E non è un caso che Oscar Zuluaga, il candidato del Centro Democrático fondato da Uribe, abbia già annunciato il ritiro dalle presidenziali, garantendo, in funzione anti-Petro, il proprio appoggio a Gutiérrez, il nuovo volto della destra colombiana.

A festeggiare il risultato delle elezioni, in cui non sono mancate irregolarità e violenze, è comunque, oltre a Petro, tutto il Pacto Histórico, risultato la forza principale tanto al Senato (con poco più del 14% dei voti) quanto alla Camera dei deputati. Ma per quanto si tratti del miglior risultato del progressismo nella storia del paese, il Pacto Histórico, con i suoi 16 senatori e 25 deputati, resta comunque una forza di minoranza all’interno di un Parlamento estremamente frammentato. Con la conseguente necessità per Petro, nel caso in cui sia lui a vincere le presidenziali, di negoziare con altre forze politiche. Non per niente il leader progressista, nel suo discorso dopo la vittoria, ha invitato il Partido Verde, il Partido Liberal e persino i «conservatori con etica» a dare vita «a un grande fronte ampio e democratico».

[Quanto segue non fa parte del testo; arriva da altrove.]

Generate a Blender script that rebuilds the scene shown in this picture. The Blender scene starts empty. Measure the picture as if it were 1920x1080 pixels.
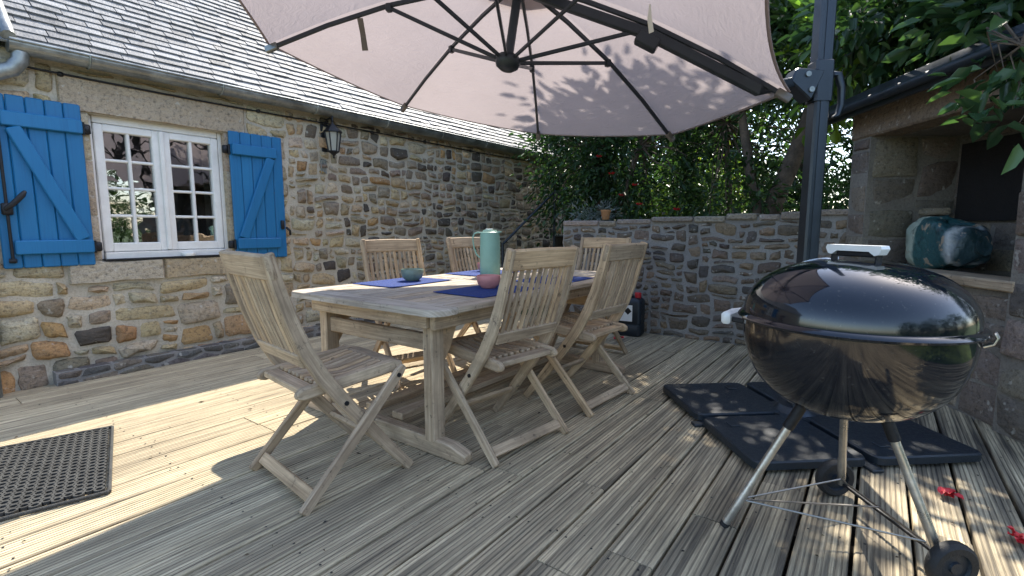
import bpy, math, random
import numpy as np
from mathutils import Vector, Matrix, Euler

random.seed(7)
SC = bpy.context.scene
COL = SC.collection
R = math.radians

# ------------------------------------------------------------------ camera
CAM_H = 1.0
PITCH = R(7.0)
YAW = math.atan2(690, 930 / math.cos(PITCH))
cam_d = bpy.data.cameras.new('camera')
cam_d.sensor_width = 36
cam_d.lens = 36 * 930 / 1920
cam_d.clip_start = 0.02
cam_d.clip_end = 2000
cam = bpy.data.objects.new('camera', cam_d)
COL.objects.link(cam)
cam.location = (0, 0, CAM_H)
cam.rotation_euler = (R(90) - PITCH, 0, YAW)
SC.camera = cam

# ------------------------------------------------------------------ sky, sun, exposure
SUN_AZ = R(25)      # from +Y towards the house
SUN_EL = R(48.5)
world = bpy.data.worlds.new('World')
SC.world = world
world.use_nodes = True
wn = world.node_tree
bg = wn.nodes['Background']
sky = wn.nodes.new('ShaderNodeTexSky')
sky.sky_type = 'NISHITA'
sky.sun_disc = False
sky.sun_elevation = SUN_EL
sky.sun_rotation = SUN_AZ
sky.air_density = 1.0
sky.dust_density = 1.2
sky.ozone_density = 1.5
hs = wn.nodes.new('ShaderNodeHueSaturation')      # a slightly milky summer sky
hs.inputs['Saturation'].default_value = 0.95
wn.links.new(sky.outputs[0], hs.inputs['Color'])
wn.links.new(hs.outputs[0], bg.inputs[0])
bg.inputs[1].default_value = 0.15
sun_d = bpy.data.lights.new('sun', 'SUN')
sun_d.energy = 3.2
sun_d.angle = R(0.55)
sun_d.color = (1.0, 0.93, 0.82)
sun = bpy.data.objects.new('sun', sun_d)
COL.objects.link(sun)
SUN_DIR = Vector((-math.sin(SUN_AZ) * math.cos(SUN_EL), math.cos(SUN_AZ) * math.cos(SUN_EL), math.sin(SUN_EL)))
sun.location = SUN_DIR * 30
sun.rotation_euler = (-SUN_DIR).to_track_quat('-Z', 'Y').to_euler()
SC.view_settings.view_transform = 'Standard'
SC.view_settings.look = 'None'
SC.view_settings.gamma = 1
SC.view_settings.use_curve_mapping = False
SC.view_settings.exposure = 1.68
SC.cycles.use_denoising = True
SC.cycles.max_bounces = 8
SC.cycles.transparent_max_bounces = 12
SC.cycles.sample_clamp_indirect = 6

# ------------------------------------------------------------------ mesh helpers
class MB:
    """collects verts, faces, per-face uv, colour and material slot"""
    def __init__(s):
        s.v = []; s.f = []; s.uv = []; s.c = []; s.m = []
    def add(s, verts, faces, uvs=None, col=(1, 1, 1), mi=0):
        o = len(s.v)
        s.v.extend([tuple(p) for p in verts])
        for i, fc in enumerate(faces):
            s.f.append([o + k for k in fc])
            s.uv.append(uvs[i] if uvs else [(verts[k][0] + verts[k][2] * .37, verts[k][1] + verts[k][2]) for k in fc])
            s.c.append(col); s.m.append(mi)

def V(*a):
    return Vector(a[0] if len(a) == 1 else a)

def sweep(mb, pts, w, t, side, ch=.004, endch=None, col=(1, 1, 1), mi=0, cap=True):
    """rectangular, chamfered section along pts; t measured along `side`, w across it"""
    pts = [V(p) for p in pts]
    side = V(side).normalized()
    n = len(pts)
    ws = w if isinstance(w, (list, tuple)) else [w] * n
    ts = t if isinstance(t, (list, tuple)) else [t] * n
    if endch is None: endch = ch
    rings = []; lens = []
    L = random.uniform(0, 30)
    def ring(p, d, w_, t_, c):
        nn = d.cross(side).normalized()
        sd = nn.cross(d).normalized()
        a, b = t_ / 2, w_ / 2
        c = min(c, a * .9, b * .9)
        return [p + sd * x + nn * y for x, y in ((-a + c, -b), (a - c, -b), (a, -b + c), (a, b - c), (a - c, b), (-a + c, b), (-a, b - c), (-a, -b + c))]
    for i, p in enumerate(pts):
        d = (pts[min(i + 1, n - 1)] - pts[max(i - 1, 0)]).normalized()
        if i > 0: L += (pts[i] - pts[i - 1]).length
        if i == 0 and endch > 0:
            rings.append(ring(p, d, ws[0] - 2 * endch, ts[0] - 2 * endch, ch)); lens.append(L)
            rings.append(ring(p + d * endch, d, ws[0], ts[0], ch)); lens.append(L + endch)
        elif i == n - 1 and endch > 0:
            rings.append(ring(p - d * endch, d, ws[-1], ts[-1], ch)); lens.append(L - endch)
            rings.append(ring(p, d, ws[-1] - 2 * endch, ts[-1] - 2 * endch, ch)); lens.append(L)
        else:
            rings.append(ring(p, d, ws[i], ts[i], ch)); lens.append(L)
    vs = [q for r_ in rings for q in r_]
    fs = []; uv = []
    per = [0]
    for k in range(8):
        per.append(per[-1] + (rings[min(1, len(rings) - 1)][(k + 1) % 8] - rings[min(1, len(rings) - 1)][k]).length)
    for i in range(len(rings) - 1):
        for k in range(8):
            k2 = (k + 1) % 8
            fs.append([i * 8 + k, i * 8 + k2, (i + 1) * 8 + k2, (i + 1) * 8 + k])
            uv.append([(per[k], lens[i]), (per[k + 1], lens[i]), (per[k + 1], lens[i + 1]), (per[k], lens[i + 1])])
    if cap:
        fs.append(list(range(7, -1, -1))); uv.append([(k * .01, L) for k in range(8)])
        o = (len(rings) - 1) * 8
        fs.append([o + k for k in range(8)]); uv.append([(k * .01, L + .3) for k in range(8)])
    mb.add(vs, fs, uv, col, mi)

def beam(mb, p0, p1, w, t, side, ch=.004, **k):
    sweep(mb, [p0, p1], w, t, side, ch, **k)

def box(mb, c, s, rz=0, ch=.004, col=(1, 1, 1), mi=0):
    """chamfered box, centre c, size s; long axis runs along the grain"""
    c = V(c)
    M = Matrix.Rotation(rz, 3, 'Z')
    ax = max(range(3), key=lambda k: s[k])
    d = V(0, 0, 0); d[ax] = s[ax] / 2
    o = (ax + 1) % 3
    sd = V(0, 0, 0); sd[o] = 1
    other = 3 - ax - o
    sweep(mb, [c - M @ d, c + M @ d], s[other], s[o], M @ sd, ch, col=col, mi=mi)

def tube(mb, pts, r, n=8, col=(1, 1, 1), mi=0, cap=True):
    pts = [V(p) for p in pts]
    rs = r if isinstance(r, (list, tuple)) else [r] * len(pts)
    up = None
    vs = []; fs = []; uv = []
    L = 0
    for i, p in enumerate(pts):
        d = (pts[min(i + 1, len(pts) - 1)] - pts[max(i - 1, 0)]).normalized()
        if up is None:
            a = V(0, 0, 1) if abs(d.z) < .9 else V(1, 0, 0)
            up = (a - d * a.dot(d)).normalized()
        else:
            up = (up - d * up.dot(d)).normalized()
        s = d.cross(up)
        for k in range(n):
            a = 2 * math.pi * k / n
            vs.append(p + (up * math.cos(a) + s * math.sin(a)) * rs[i])
    for i in range(len(pts) - 1):
        L2 = L + (pts[i + 1] - pts[i]).length
        for k in range(n):
            k2 = (k + 1) % n
            fs.append([i * n + k, i * n + k2, (i + 1) * n + k2, (i + 1) * n + k])
            uv.append([(k * .02, L), (k * .02 + .02, L), (k * .02 + .02, L2), (k * .02, L2)])
        L = L2
    if cap:
        fs.append(list(range(n - 1, -1, -1))); uv.append([(0, 0)] * n)
        o = (len(pts) - 1) * n
        fs.append([o + k for k in range(n)]); uv.append([(0, 0)] * n)
    mb.add(vs, fs, uv, col, mi)

def lathe(mb, prof, n=32, c=(0, 0, 0), M=None, col=(1, 1, 1), mi=0):
    c = V(c)
    vs = []; fs = []; rows = []
    for r_, z in prof:
        if r_ < 1e-6:
            rows.append([len(vs)]); vs.append(V(0, 0, z))
        else:
            rows.append(list(range(len(vs), len(vs) + n)))
            vs += [V(r_ * math.cos(2 * math.pi * k / n), r_ * math.sin(2 * math.pi * k / n), z) for k in range(n)]
    for a, b in zip(rows, rows[1:]):
        for k in range(n):
            k2 = (k + 1) % n
            if len(a) == 1 and len(b) == 1: continue
            if len(a) == 1: fs.append([a[0], b[k2], b[k]])
            elif len(b) == 1: fs.append([a[k], a[k2], b[0]])
            else: fs.append([a[k], a[k2], b[k2], b[k]])
    vs = [c + (M @ q if M else q) for q in vs]
    mb.add(vs, fs, None, col, mi)

def prism(mb, poly, z0, z1, ch=.004, col=(1, 1, 1), mi=0, M=None):
    """polygon (counter-clockwise, xy) extruded z0..z1 with a small top chamfer"""
    n = len(poly)
    cx = sum(p[0] for p in poly) / n; cy = sum(p[1] for p in poly) / n
    def sh(p, c):
        d = math.hypot(p[0] - cx, p[1] - cy) or 1
        return (p[0] - (p[0] - cx) / d * c, p[1] - (p[1] - cy) / d * c)
    vs = [(p[0], p[1], z0) for p in poly] + [(p[0], p[1], z1 - ch) for p in poly] + [sh(p, ch) + (z1,) for p in poly]
    fs = [list(range(n - 1, -1, -1)), [2 * n + k for k in range(n)]]
    for k in range(n):
        k2 = (k + 1) % n
        fs.append([k, k2, n + k2, n + k]); fs.append([n + k, n + k2, 2 * n + k2, 2 * n + k])
    if M: vs = [M @ V(q) for q in vs]
    mb.add(vs, fs, None, col, mi)

def make(name, mb, mats, parent=None, label=None, cat=None, group=None, kind=None, smooth=None, loc=None):
    me = bpy.data.meshes.new(name)
    me.from_pydata(mb.v, [], mb.f)
    uvl = me.uv_layers.new(name='UVMap')
    flat = [x for fu in mb.uv for p in fu for x in p]
    uvl.data.foreach_set('uv', flat)
    at = me.attributes.new('col', 'FLOAT_COLOR', 'FACE')
    at.data.foreach_set('color', [x for c in mb.c for x in (c[0], c[1], c[2], 1.0)])
    if any(mb.m): me.polygons.foreach_set('material_index', mb.m)
    for m in (mats if isinstance(mats, (list, tuple)) else [mats]): me.materials.append(m)
    if smooth is not None:
        me.polygons.foreach_set('use_smooth', [True] * len(me.polygons))
        me.set_sharp_from_angle(angle=R(smooth))
    me.update()
    o = bpy.data.objects.new(name, me)
    COL.objects.link(o)
    if loc: o.location = loc
    tag(o, parent, label, cat, group, kind)
    return o

def tag(o, parent=None, label=None, cat=None, group=None, kind=None):
    if parent: o.parent = parent
    if label: o['label'] = label
    if cat: o['category'] = cat
    if group: o['group'] = group
    if kind: o['kind'] = kind
    return o

def empty(name, loc=(0, 0, 0), rz=0, label=None, cat=None, group=None):
    o = bpy.data.objects.new(name, None)
    o.empty_display_size = .1
    COL.objects.link(o)
    o.location = loc; o.rotation_euler = (0, 0, rz)
    return tag(o, None, label, cat, group)

def copy_tree(o, parent=None):
    c = o.copy(); COL.objects.link(c); c.parent = parent
    for ch in list(o.children): copy_tree(ch, c)
    return c

CP = V(0, 0, CAM_H)
c_f = V(-math.sin(YAW) * math.cos(PITCH), math.cos(YAW) * math.cos(PITCH), -math.sin(PITCH))
c_r = V(math.cos(YAW), math.sin(YAW), 0)
def seen_size(p, s):
    """rough share of the picture for a piece of size s at p (0 when off the frame)"""
    v = V(p) - CP
    d = v.dot(c_f)
    if d < .2: return 0
    x = v.dot(c_r) / d; y = v.dot(c_r.cross(c_f)) / d
    if abs(x) > 1.06 or abs(y) > .62: return 0
    return s / d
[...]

SORRIDE in particolare, all’interno della coalizione progressista, la grande rivelazione di queste elezioni: la leader afrocolombiana e Premio Goldman (il Nobel per l’ambiente) 2018 Francia Márquez, che, con il suo slogan «Io sono perché noi siamo», ispirato all’etica tradizionale sudafricana Ubuntu, è giunta seconda dietro a Petro con ben 781mila voti, più di quelli ricevuti dal vincitore delle primarie del centro Sergio Fajardo.